Esa necesidad de saber también carcome a la protagonista de Rota. Ella necesita los detalles de aquella mañana en que no pudo evitar la tragedia porque prefirió dormir. Ella quisiera reconstruir el pasado, también imposible. El momento en que se rompió y los anteriores.

Para ella el peso es enorme. De alguna manera, toda madre carga con los delitos de sus hijos. Así se ve, así la ven.

“Crie un pichón capaz de volar tres vidas de un día para otro”, dirá.

Y también:

“Lo solté, fui culpable, por eso soy casi una fantasma, por eso no le abrí la puerta”.

El suyo también podría ser un femicidio, simbólico, de los que poco se habla en un mundo en que también naturalizamos a una madre muerta en vida porque su hijo se mató y antes mató a su pareja; a mujeres muertas de culpa: si le di demasiado, si fui demasiado dura, si no me opuse lo suficiente, si no pude frenarlo, si estuve y si no. Si dejé que me pegaran. A mujeres acusadas, juzgadas. Malas madres. Señaladas como las únicas culpables por una sociedad que farfulla: ¿Para qué sirve una madre si no es para criar bien a un hijo; a un hijo que no abuse, que no pegue, que no mate?

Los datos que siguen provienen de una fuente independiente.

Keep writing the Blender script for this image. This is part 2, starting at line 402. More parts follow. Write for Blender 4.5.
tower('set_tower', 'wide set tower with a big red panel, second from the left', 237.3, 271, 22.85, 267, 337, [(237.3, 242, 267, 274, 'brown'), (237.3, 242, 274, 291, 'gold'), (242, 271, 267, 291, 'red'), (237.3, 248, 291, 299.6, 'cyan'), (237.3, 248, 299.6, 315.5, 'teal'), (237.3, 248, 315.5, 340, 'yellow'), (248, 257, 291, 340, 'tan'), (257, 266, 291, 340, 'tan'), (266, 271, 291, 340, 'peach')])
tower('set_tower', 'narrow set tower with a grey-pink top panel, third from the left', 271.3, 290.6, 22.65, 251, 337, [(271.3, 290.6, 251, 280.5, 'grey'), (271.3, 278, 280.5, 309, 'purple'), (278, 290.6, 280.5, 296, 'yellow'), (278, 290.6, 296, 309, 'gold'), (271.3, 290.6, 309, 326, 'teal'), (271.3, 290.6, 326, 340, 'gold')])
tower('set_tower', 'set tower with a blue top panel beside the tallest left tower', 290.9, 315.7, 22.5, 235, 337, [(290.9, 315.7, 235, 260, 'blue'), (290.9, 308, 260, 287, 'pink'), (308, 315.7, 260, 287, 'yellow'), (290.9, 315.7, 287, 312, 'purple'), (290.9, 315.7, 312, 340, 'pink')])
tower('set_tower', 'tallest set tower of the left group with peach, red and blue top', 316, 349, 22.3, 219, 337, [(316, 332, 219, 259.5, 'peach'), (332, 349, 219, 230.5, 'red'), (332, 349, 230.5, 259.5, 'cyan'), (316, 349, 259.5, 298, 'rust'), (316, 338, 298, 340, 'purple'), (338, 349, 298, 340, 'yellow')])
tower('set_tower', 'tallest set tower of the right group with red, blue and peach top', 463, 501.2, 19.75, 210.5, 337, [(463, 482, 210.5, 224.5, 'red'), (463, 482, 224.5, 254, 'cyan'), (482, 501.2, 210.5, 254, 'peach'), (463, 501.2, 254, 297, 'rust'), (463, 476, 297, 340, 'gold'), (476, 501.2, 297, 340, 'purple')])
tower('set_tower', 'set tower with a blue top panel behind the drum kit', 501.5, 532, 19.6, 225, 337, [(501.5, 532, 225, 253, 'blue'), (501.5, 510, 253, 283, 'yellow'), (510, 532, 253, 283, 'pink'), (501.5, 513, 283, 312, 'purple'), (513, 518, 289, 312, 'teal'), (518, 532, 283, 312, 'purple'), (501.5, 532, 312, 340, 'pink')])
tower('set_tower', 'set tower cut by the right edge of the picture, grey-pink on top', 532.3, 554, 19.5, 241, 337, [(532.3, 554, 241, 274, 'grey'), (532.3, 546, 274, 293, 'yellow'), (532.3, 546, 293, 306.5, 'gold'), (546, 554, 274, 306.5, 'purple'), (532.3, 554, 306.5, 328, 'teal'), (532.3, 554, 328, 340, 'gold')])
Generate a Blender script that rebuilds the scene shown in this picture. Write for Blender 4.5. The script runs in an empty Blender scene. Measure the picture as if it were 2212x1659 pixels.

Cómo ser madre y no sentirse destrozada por el dolor cuando un hijo comete un acto semejante. Cómo no llorarlo, aunque ese hijo haya sido “la piel de judas”, como dijo una espectadora de la obra. Más aún esas madres que todavía somos, que todavía fomentamos y reproducimos, esas mujeres entregadas a la vida de los otros.

 

Difícilmente soportaría no estar totalmente a disposición de quienes me necesitan”, dice la protagonista de La mujer rota, ese relato de Simone De Beauvoir, protagonizado por una mujer que construyó su vida atada al amor conyugal y cuando el marido la dejó quedó despojada de todo. Imposible no volver a ese libro cuando se piensa en mujeres rotas, mujeres llenas de miedos, destrozadas, que las hay y muchas; cada una a su manera pero sostenidas por ese hilo común en que nos coloca llevar ese rótulo así como el rol de madre que nos define. Un rol que muchas veces nos hace vivir y que, por supuesto, también puede matarnos; aun cuando después juntemos nuestros pedazos, nuestros injertos, para que algo nuevo pueda crecer de tanto dolor.